The council did not, and would not have, the balance to support what could cost $10 billion.

"We will require a commercial partnership to embark on that capital-rich task. I foresee Auckland council, Government, Port of Tauranga and Northport/ Marsden Maritime Holdings all being potential stakeholders.

"If it plays its cards right Auckland Council could retain a significant equity stake in a future port as it transfers the value of POA to a new publicly-listed entity. Suggestions that the big prize is owning the port land outright is also fraught with little understanding of the costs and benefits.

"It will be no surprise to me that to achieve best value for the post-port land will require significant costs in decontaminating a century-old industrial site.

"We have already learned that lesson at Wynyard Point."

Auckland Councillor Chris Darby. Photo / Greg Bowker
Auckland Councillor Chris Darby. Photo / Greg Bowker

Darby is also on the warpath over a container ship carrying Auckland cargo having to divert last week to Northport, after councillors were assured by port management it was on top of the ship congestion that's dogged the port for more than six months.

A shipping line notice to customers said the Constantinos P would call at Northport "as a force majeure event instead of Port of Auckland". The vessel arrived at Northport, south of Whangarei, on March 31 and departed on Saturday.

Because of the long Easter weekend, transport to Auckland of the 1160 containers unloaded was delayed until Tuesday, April 6. It's the second call by this vessel to Northport because of Auckland port congestion.
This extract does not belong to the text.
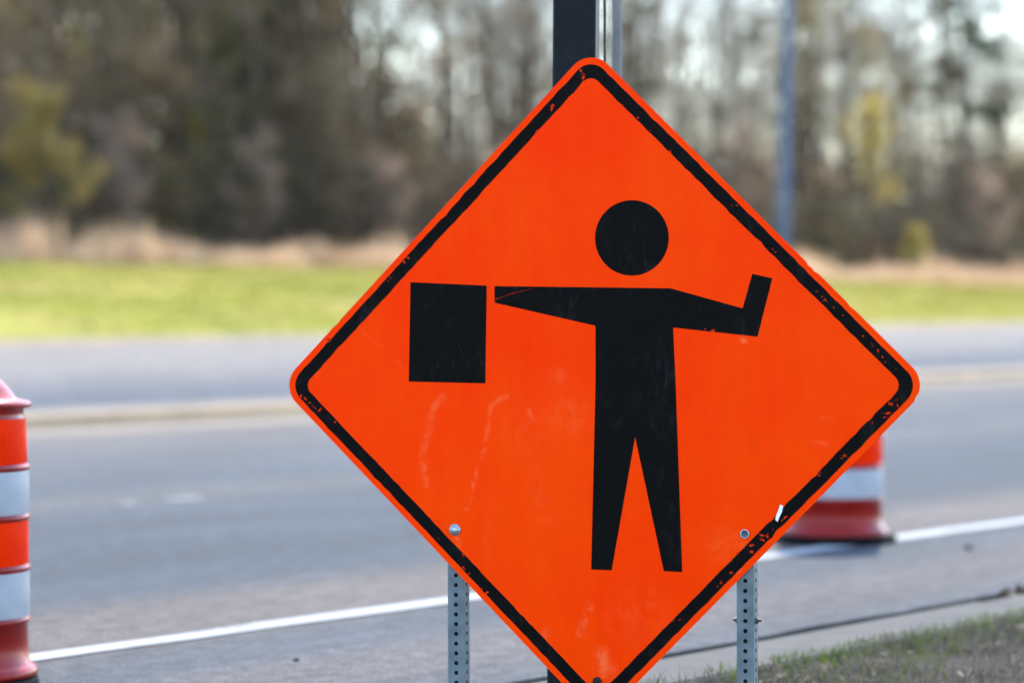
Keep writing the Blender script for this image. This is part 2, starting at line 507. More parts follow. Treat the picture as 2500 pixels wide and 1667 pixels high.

Dozens of trucks carted the containers south on its previous visit just before Christmas.

A Whangarei-Auckland rail link was not operable at that time. KiwiRail said it would begin shifting containers from the Constantinos P on Tuesday.

A Ports of Auckland spokesman said at the recent council-port management meeting Darby referred to, port chief executive Gibson only said the situation was "improving".

The port's latest update to the market on March 30 said the four week average for original (vessel) ETA to berthing was 4.6 days, down from 6.2 days. The latest ETA to berth time was 3.6 days.

"The number is a four-week average so it does fluctuate but the overall trend is down."

Darby was also probably not aware that the Constantinos P was being dehired soon and in order to meet the dehire schedule it couldn't afford any delay in Auckland on this trip, so went to Northport, the spokesperson said.